Having proven its mettle as one of the countrys biggest investment management firm in the equities market, National Investment Trust is launching its first income fund. And the launch so far has come with quite a bang.
The oldest asset management company thanked investors yesterday for more than Rs2.5 billion worth of trust reposed in its Government Bond Fund. The list of investors boasted by NIT included financial institutions, state run firms and private corporations alike. This makes one wonder why are investors so bullish on a fund that plans to invest money in government securities.
In the absence of fresh Term Finance Certificates, commercial papers and derivative products in capital markets, the onus of investment avenues for existing money market and income mutual funds are on government securities and bank deposits. Moreover, in the back drop of TFCs pricing issue that arose last year, the confidence of funds is shattered in that avenue.
But while higher appetite for minimum risk and high liquidity government papers could be an answer to the healthy subscription of NIT GBF, a more plausible answer could be attractive yields on government paper, considering that dearth of lending by banks has reduced the gap between Kibor and 12-month Treasury bills since the start of this year.
Despite many confidence building statements made since the Tokyo pledges, the government hasn received a dime as yet. Chances are by the time the commitments due for this fiscal year are fully materialized, if they materialize at all, the fiscal year will be almost gone - leaving the government scrambling for money to finance its revenue-expenditure gap, threatened by less-than targeted tax collection.
This means the government will have to borrow more from domestic sources. With NSS rates unlikely to rise any time soon, it will either be the State Banks or commercial banks shoulder.
Ordinarily, the government would have relied mostly on commercial banks given the suspending dagger of meeting the IMF specified target of net zero quarterly borrowing from the central bank. But now with the tilt of private fixed income mutual funds towards government securities and the launch of NIT GBF, private individuals and other relatively smaller businesses who couldn previously invest in government bonds may also help the government raise financing or fiscal support.

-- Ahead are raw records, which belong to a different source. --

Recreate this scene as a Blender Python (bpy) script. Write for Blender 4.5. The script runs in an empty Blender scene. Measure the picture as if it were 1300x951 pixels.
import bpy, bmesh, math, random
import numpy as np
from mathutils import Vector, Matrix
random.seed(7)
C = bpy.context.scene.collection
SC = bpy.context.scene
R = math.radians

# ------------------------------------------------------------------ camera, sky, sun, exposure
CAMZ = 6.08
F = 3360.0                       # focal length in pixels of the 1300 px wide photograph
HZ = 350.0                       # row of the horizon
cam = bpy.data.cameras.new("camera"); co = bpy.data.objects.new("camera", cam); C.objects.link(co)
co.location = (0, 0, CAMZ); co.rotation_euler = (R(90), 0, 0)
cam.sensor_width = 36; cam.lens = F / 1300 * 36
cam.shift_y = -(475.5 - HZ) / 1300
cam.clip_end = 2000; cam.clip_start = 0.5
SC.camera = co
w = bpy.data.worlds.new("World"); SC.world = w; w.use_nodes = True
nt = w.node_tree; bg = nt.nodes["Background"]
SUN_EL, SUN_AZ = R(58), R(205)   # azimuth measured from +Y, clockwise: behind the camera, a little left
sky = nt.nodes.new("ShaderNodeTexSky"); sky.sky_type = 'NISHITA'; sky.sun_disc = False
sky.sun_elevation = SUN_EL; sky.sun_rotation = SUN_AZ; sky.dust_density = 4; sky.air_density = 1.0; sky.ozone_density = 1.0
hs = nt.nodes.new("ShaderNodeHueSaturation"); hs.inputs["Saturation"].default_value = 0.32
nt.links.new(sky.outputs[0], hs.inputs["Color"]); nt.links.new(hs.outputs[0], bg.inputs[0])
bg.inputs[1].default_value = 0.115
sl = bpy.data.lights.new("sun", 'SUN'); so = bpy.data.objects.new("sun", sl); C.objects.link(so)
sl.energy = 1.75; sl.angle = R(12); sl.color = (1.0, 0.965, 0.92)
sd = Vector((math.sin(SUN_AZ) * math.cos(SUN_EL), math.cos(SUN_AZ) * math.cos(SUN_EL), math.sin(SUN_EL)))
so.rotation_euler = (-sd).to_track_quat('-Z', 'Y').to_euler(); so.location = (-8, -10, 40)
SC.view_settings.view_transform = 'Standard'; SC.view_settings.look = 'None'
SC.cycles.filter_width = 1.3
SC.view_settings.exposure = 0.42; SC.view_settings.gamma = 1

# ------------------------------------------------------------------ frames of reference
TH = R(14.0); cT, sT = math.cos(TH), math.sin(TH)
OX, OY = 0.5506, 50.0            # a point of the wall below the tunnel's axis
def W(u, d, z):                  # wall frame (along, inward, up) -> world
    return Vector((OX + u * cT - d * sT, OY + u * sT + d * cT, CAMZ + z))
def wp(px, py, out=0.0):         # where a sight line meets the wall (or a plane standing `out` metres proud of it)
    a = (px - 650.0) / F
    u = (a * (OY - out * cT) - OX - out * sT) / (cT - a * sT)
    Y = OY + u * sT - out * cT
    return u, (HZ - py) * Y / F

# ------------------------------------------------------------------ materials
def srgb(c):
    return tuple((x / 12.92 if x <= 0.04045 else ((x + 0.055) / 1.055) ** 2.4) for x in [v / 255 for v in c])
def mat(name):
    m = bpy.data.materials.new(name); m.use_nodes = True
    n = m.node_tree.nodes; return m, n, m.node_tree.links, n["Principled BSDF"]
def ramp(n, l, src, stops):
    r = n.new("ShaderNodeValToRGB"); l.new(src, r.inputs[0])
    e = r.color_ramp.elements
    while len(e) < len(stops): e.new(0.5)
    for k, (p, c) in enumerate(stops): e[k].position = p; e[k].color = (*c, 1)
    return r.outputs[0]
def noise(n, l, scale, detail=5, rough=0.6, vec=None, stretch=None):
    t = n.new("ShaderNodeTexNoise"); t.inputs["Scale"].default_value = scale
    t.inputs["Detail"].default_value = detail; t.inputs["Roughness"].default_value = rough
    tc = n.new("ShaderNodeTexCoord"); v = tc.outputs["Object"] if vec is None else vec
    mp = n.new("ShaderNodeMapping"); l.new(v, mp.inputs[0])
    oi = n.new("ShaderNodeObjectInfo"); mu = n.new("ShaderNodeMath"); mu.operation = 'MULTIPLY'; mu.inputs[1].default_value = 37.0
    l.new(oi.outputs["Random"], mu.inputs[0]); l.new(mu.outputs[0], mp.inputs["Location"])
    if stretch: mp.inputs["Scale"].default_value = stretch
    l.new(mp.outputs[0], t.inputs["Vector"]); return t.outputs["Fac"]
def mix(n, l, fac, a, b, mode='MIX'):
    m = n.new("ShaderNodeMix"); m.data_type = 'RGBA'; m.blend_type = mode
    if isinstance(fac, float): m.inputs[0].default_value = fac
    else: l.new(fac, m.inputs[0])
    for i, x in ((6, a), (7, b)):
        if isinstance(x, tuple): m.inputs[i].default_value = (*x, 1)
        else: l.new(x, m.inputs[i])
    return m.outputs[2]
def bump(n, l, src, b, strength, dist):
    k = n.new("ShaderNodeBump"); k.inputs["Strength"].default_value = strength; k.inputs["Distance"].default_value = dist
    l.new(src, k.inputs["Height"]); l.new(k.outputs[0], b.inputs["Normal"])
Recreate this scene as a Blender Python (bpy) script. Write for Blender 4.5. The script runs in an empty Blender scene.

According to fund managers reports, 13 mutual funds had invested Rs14 billion in T-Bills as of September. Now with NIT with its new fund that has a policy to maintain at least 70 percent capital invested in government bonds amid investors trust on government owned fund, mutual funds investment in government bonds is likely to increase significantly.
This means that the borrower i.e. the government - in competition with not only corporate bonds but also with commercial banks - will have to keep yields on its securities attractive for that marginal risky investor. Hence, the coordination of fiscal and monetary policy is implicitly exerting pressure on latter, implying that base rate will not be cut aggressively to keep the government instruments attractive. So much for the rate cut hopes.